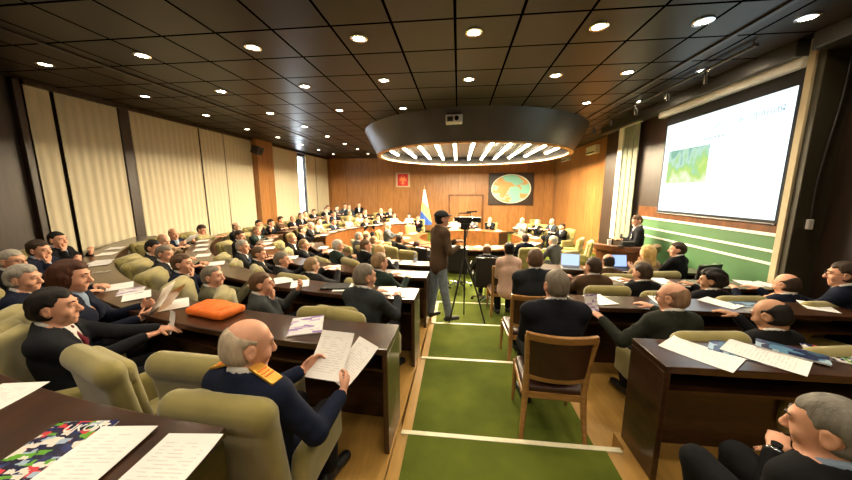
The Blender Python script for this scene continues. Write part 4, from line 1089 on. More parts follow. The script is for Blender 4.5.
def seat_for(info, kind='olive', back=.0, short='', turn=0.):
    r = info['root']; f = radians(info['face']+turn); p = r.location
    sink = .36-(info['hip'][2]-.095)
    import re
    lb = '%s of the %s' % (CW[kind], short)
    if len(re.findall(r"[A-Za-z']+", lb)) > 16: lb = lb.replace('olive ', '', 1).replace(' with white shirt', '').replace(' and white shirt', '').replace('beside the first curtain', 'by the curtain')
    return chair(kind, p[0]+sin(f)*back, p[1]-cos(f)*back, info['fz'], info['face']+turn, lb, CH[kind])
# ------------------------------------------------------------------ audience
SHRT = set()
def lab(short, tail=''):
    assert short not in SHRT, short
    SHRT.add(short); return (short+' '+tail).strip()
RHEAD = {'L1': 8.5, 'L2': 7.12, 'L3': 6.0, 'L4': 4.72, 'F1': 4.72, 'F2': 5.85, 'F3': 7.05}
def face_to(p, c): return degrees(atan2(-(c[0]-p[0]), c[1]-p[1]))
def spot(row, px, py, hz):
    """head spot: on the row's tier, hz above it, along the sight line of the pixel, eased towards the row's own radius"""
    T = TIER[row]; p = at_z(px, py, T+hz)
    if row in RHEAD:
        d = ray(px, py); best = None
        for t in np.linspace(.95, 1.05, 41):
            q = Vector((p[0]*t, p[1]*t, CZ+(T+hz-CZ)*t)); h2 = q[2]-T
            if not (.94 <= h2 <= 1.19): continue
            e = abs(hypot(q[0]-CL[0], q[1]-CL[1])-RHEAD[row])+.5*abs(h2-hz)
            if best is None or e < best[0]: best = (e, q, h2)
        if best: return best[1], best[2]
    return p, hz
def sit(row, px, py, short, hz=1.06, turn=0., seat='olive', tail='', back=0.02, label=None, **kw):
    p, h = spot(row, px, py, hz) if hz < 1.22 else (at_z(px, py, TIER[row]+hz), hz)
    f = kw.pop('face', None)
    if f is None: f = face_to(p, CL if row[0] in 'LF' else (p[0], 99))
    inf = person((p[0], p[1], TIER[row]), f+turn, hz=h, label=lab(short, tail), **kw)
    inf['row'] = row
    if seat: seat_for(inf, seat, back, short, kw.get('cturn', 0))
    return inf
def stand_at(px, py, fz, hz, face, short, **kw):
    p = at_z(px, py, fz+hz)
    inf = person((p[0], p[1], fz), face, hz=hz, stand=True, label=lab(short), **kw); return inf
# --- L1 : the officer's row
officer = sit('L1', 249, 346, 'bald officer in navy uniform with gold epaulettes', hz=1.12, lean=-.02, turn=-8, q=2, build=1.06, pose='read', hair='fringe', hcol=(.45, .36, .26), suit=(.008, .012, .032), skin='red', head=(-28, 14, 0), jowl=True, belly=.04, wide=1.06, seat=None,
              targets={1: (.27, .34, .68), -1: (-.05, .40, .72)})
m1 = sit('L1', 56, 308, 'dark-haired man in black suit leaning back, leaflet in hand', hz=1.06, lean=-.06, turn=-38, q=2, hair='thick', hcol='black', suit=(.012, .013, .017), skin='red', head=(0, 2, 0), collar=True, targets={1: (-.02, .42, .72), -1: (-.08, .50, .74)})
wom = sit('L1', 72, 277, 'woman with auburn bob haircut reading a white sheet', hz=1.12, lean=.10, turn=-34, q=2, hair='bob', hcol='auburn', fem=True, suit='navy', skin='red', head=(-6, 10, 0), pose='read', shirt='blue', targets={1: (.02, .42, .74), -1: (-.14, .42, .80)})
sit('L1', 25, 279, 'grey-haired man in dark jacket behind the woman with auburn bob', hz=1.0, lean=.02, turn=-30, q=2, hair='thick', hcol='grey', suit='navy', skin='red', head=(-10, 6, 0))
sit('L1', 13, 261, 'grey-haired man with glasses at the edge by the dark panel', hz=1.06, turn=-26, q=2, hair='short', hcol='grey', suit='black', skin='red', glasses=True, head=(-14, 8, 0))
sit('L1', 40, 250, 'brown-haired man resting his cheek near the first curtain', hz=1.07, turn=-30, q=2, pose='chin', hair='thick', hcol='dark', suit='navy', skin='red', head=(-6, 10, 6), shirt='blue')
sit('L1', 58, 240, 'black-haired man holding a fist to his mouth beside the first curtain', hz=1.10, turn=-25, q=2, pose='chin', hair='short', hcol='black', suit='black', skin='red', head=(-10, 4, 0), shirt='blue')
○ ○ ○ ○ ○
### Task objective
Reproduce each line exactly as it appears, omitting the pictures.

### Expected answer
The Blender Python script for this scene continues. Write part 4, from line 1089 on. More parts follow. The script is for Blender 4.5.
def seat_for(info, kind='olive', back=.0, short='', turn=0.):
    r = info['root']; f = radians(info['face']+turn); p = r.location
    sink = .36-(info['hip'][2]-.095)
    import re
    lb = '%s of the %s' % (CW[kind], short)
    if len(re.findall(r"[A-Za-z']+", lb)) > 16: lb = lb.replace('olive ', '', 1).replace(' with white shirt', '').replace(' and white shirt', '').replace('beside the first curtain', 'by the curtain')
    return chair(kind, p[0]+sin(f)*back, p[1]-cos(f)*back, info['fz'], info['face']+turn, lb, CH[kind])
# ------------------------------------------------------------------ audience
SHRT = set()
def lab(short, tail=''):
    assert short not in SHRT, short
    SHRT.add(short); return (short+' '+tail).strip()
RHEAD = {'L1': 8.5, 'L2': 7.12, 'L3': 6.0, 'L4': 4.72, 'F1': 4.72, 'F2': 5.85, 'F3': 7.05}
def face_to(p, c): return degrees(atan2(-(c[0]-p[0]), c[1]-p[1]))
def spot(row, px, py, hz):
    """head spot: on the row's tier, hz above it, along the sight line of the pixel, eased towards the row's own radius"""
    T = TIER[row]; p = at_z(px, py, T+hz)
    if row in RHEAD:
        d = ray(px, py); best = None
        for t in np.linspace(.95, 1.05, 41):
            q = Vector((p[0]*t, p[1]*t, CZ+(T+hz-CZ)*t)); h2 = q[2]-T
            if not (.94 <= h2 <= 1.19): continue
            e = abs(hypot(q[0]-CL[0], q[1]-CL[1])-RHEAD[row])+.5*abs(h2-hz)
            if best is None or e < best[0]: best = (e, q, h2)
        if best: return best[1], best[2]
    return p, hz
def sit(row, px, py, short, hz=1.06, turn=0., seat='olive', tail='', back=0.02, label=None, **kw):
    p, h = spot(row, px, py, hz) if hz < 1.22 else (at_z(px, py, TIER[row]+hz), hz)
    f = kw.pop('face', None)
    if f is None: f = face_to(p, CL if row[0] in 'LF' else (p[0], 99))
    inf = person((p[0], p[1], TIER[row]), f+turn, hz=h, label=lab(short, tail), **kw)
    inf['row'] = row
    if seat: seat_for(inf, seat, back, short, kw.get('cturn', 0))
    return inf
def stand_at(px, py, fz, hz, face, short, **kw):
    p = at_z(px, py, fz+hz)
    inf = person((p[0], p[1], fz), face, hz=hz, stand=True, label=lab(short), **kw); return inf
# --- L1 : the officer's row
officer = sit('L1', 249, 346, 'bald officer in navy uniform with gold epaulettes', hz=1.12, lean=-.02, turn=-8, q=2, build=1.06, pose='read', hair='fringe', hcol=(.45, .36, .26), suit=(.008, .012, .032), skin='red', head=(-28, 14, 0), jowl=True, belly=.04, wide=1.06, seat=None,
              targets={1: (.27, .34, .68), -1: (-.05, .40, .72)})
m1 = sit('L1', 56, 308, 'dark-haired man in black suit leaning back, leaflet in hand', hz=1.06, lean=-.06, turn=-38, q=2, hair='thick', hcol='black', suit=(.012, .013, .017), skin='red', head=(0, 2, 0), collar=True, targets={1: (-.02, .42, .72), -1: (-.08, .50, .74)})
wom = sit('L1', 72, 277, 'woman with auburn bob haircut reading a white sheet', hz=1.12, lean=.10, turn=-34, q=2, hair='bob', hcol='auburn', fem=True, suit='navy', skin='red', head=(-6, 10, 0), pose='read', shirt='blue', targets={1: (.02, .42, .74), -1: (-.14, .42, .80)})
sit('L1', 25, 279, 'grey-haired man in dark jacket behind the woman with auburn bob', hz=1.0, lean=.02, turn=-30, q=2, hair='thick', hcol='grey', suit='navy', skin='red', head=(-10, 6, 0))
sit('L1', 13, 261, 'grey-haired man with glasses at the edge by the dark panel', hz=1.06, turn=-26, q=2, hair='short', hcol='grey', suit='black', skin='red', glasses=True, head=(-14, 8, 0))
sit('L1', 40, 250, 'brown-haired man resting his cheek near the first curtain', hz=1.07, turn=-30, q=2, pose='chin', hair='thick', hcol='dark', suit='navy', skin='red', head=(-6, 10, 6), shirt='blue')
sit('L1', 58, 240, 'black-haired man holding a fist to his mouth beside the first curtain', hz=1.10, turn=-25, q=2, pose='chin', hair='short', hcol='black', suit='black', skin='red', head=(-10, 4, 0), shirt='blue')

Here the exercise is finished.